Home>Video>Levin: Still Very Nervous About the Bond Market

Levin: Still Very Nervous About the Bond Market

Thu, 13 Oct 2011

The bond market has done very well in the current climate, but we just don't see the prospects going forward to be very attractive, says Accredited Investors' Ross Levin.


Video Transcript

Jason Stipp: I do want to shift the conversation and talk to you a little bit about how you're positioning clients right now given the current environment. We have seen that the European situation is still causing a lot of concern for investors, and also the economy just doesn't seem to be picking up the kind of steam that we would like to see.

Given your assessment of the current situation, have you made any changes to, for example, your baseline allocations or your models that you're using, and have you shifted any money from one area to another?

Ross Levin: Throughout the course of the last 12 months, we've actually had several changes and some of them are more pronounced, and some of them we're actually going back into. So, for example, we had a position in emerging markets--a 6% position in emerging markets in June of last year. We sold out of emerging markets in March-April of this year completely, and actually now we're going to tiptoe back in them. So we thought they had appreciated pretty rapidly, and we think that now there is opportunity after this dramatic correction that we've had in emerging markets. So we're not back up to 6%. We're only at 2% allocation in emerging markets now, but we're looking to pick up on that.

I think another area that we are completely out of, commodities was an area that we held until about June of this year, and we totally sold out of commodities. Again, given a global slowdown, we thought commodities would be potentially hard hit.

We still like right now large-cap growth stocks and large-cap S&P kind of stocks. We like companies that are producing cash flow and paying dividends. Some of those companies have not done as well because of their exposure to the euro and some of the international markets, but we think long-term dividend-paying stocks with good growth prospects make a lot of sense.

Our international holdings have been changed pretty significantly. We have taken off our Japan bet that we had a year ago, and we actually changed that in January of last year. We still emphasize some of the more value-oriented investments in the foreign side, and we're less inclined to move toward the growth foreign investments.

The biggest change is in the alternative space, and one of the things that's interesting about the alternative space right now, we are using that as a replacement for bonds. We have been buying bonds that [have] a little bit worse credit, but we think are paying higher yields, and we're also buying a little bit of foreign bonds, but our bond holdings are underweight where we would normally be, and we're replacing those bond holdings with alternatives, things like an AQR Diversified Arbitrage, something that hopefully can create a little bit of incremental return in a very tough market. We're still very nervous about the bond market, and obviously, the bond market has done very, very well in this climate. We just don't see the prospects going forward for it to be very attractive.

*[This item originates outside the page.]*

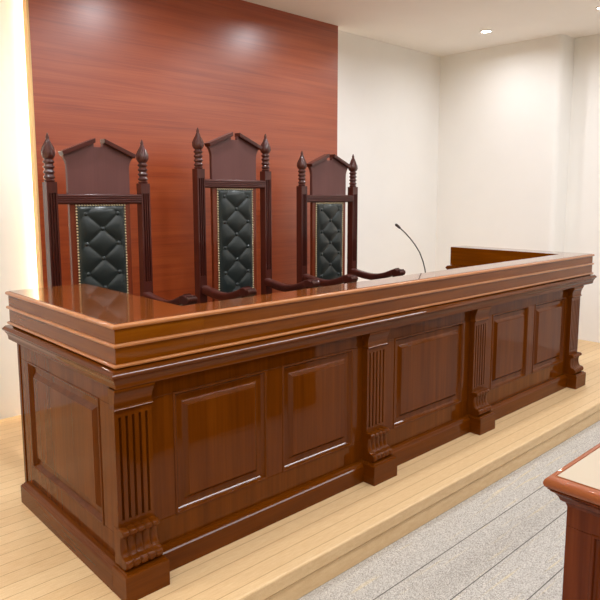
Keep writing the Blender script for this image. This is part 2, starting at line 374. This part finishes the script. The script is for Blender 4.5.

Stipp: I'm glad you brought that up, because we do know that interest rates right now--and you mentioned the 10-year Treasury earlier--they just can't go a whole lot lower from where they are now. At some point, the interest rates will have to go up, but right now you're just not getting paid in a lot of those fixed-income instruments.

On the flipside, though, some folks are saying that we might also need to moderate our expectations for stock returns, that we're just in a lower-returning world now than we had been before.

I wanted to ask you a two-part question. First, if you agree that we might need to have more moderate return expectations? And secondly, if that is the case, how my portfolio positionings need to be different going forward than maybe would have been suggested 10 or 15 years ago.

Levin: Well, it's a really good question, Jason. I think a lot of people have been talking about things like risk premium and what will returns going forward be? We calculate prospective returns every month, and we try to use seven-year targets, and what's ironic for us is that given our appreciation models right now, our forecasts are at the highest points since the end of 2009, and that's because of the recent sell-off we've had, coupled with the fact that forward earnings on the S&P stocks look very attractive. Dividend yields look very attractive. And year-over-year sales have been very, very strong.

So we actually think prospectively returns will be OK. We are not expecting huge returns. We are thinking prospective returns will be somewhere in the neighborhood of 5%, maybe above inflation. We think bond returns are going to be a huge drag on the portfolio. So when we look at our prospective returns in an asset allocated position with stocks and bonds, the bonds actually bring down our prospects much more than the stocks do. Now, what's important to know is that once we garner some of these returns, then the prospective returns become diminished. And I think what happens with a lot of investors is that once the stocks start returning great returns, that's when they get more excited about stocks, and the opposite should really take place.

Stipp: Ross, thanks so much for your insights on the current market environment and also your insights on the market that could be to come. Thanks for calling in today and for joining me.

Levin: I appreciate it, Jason. Thank you very much. Take care.

Stipp: For Morningstar, I'm Jason Stipp. Thanks for watching.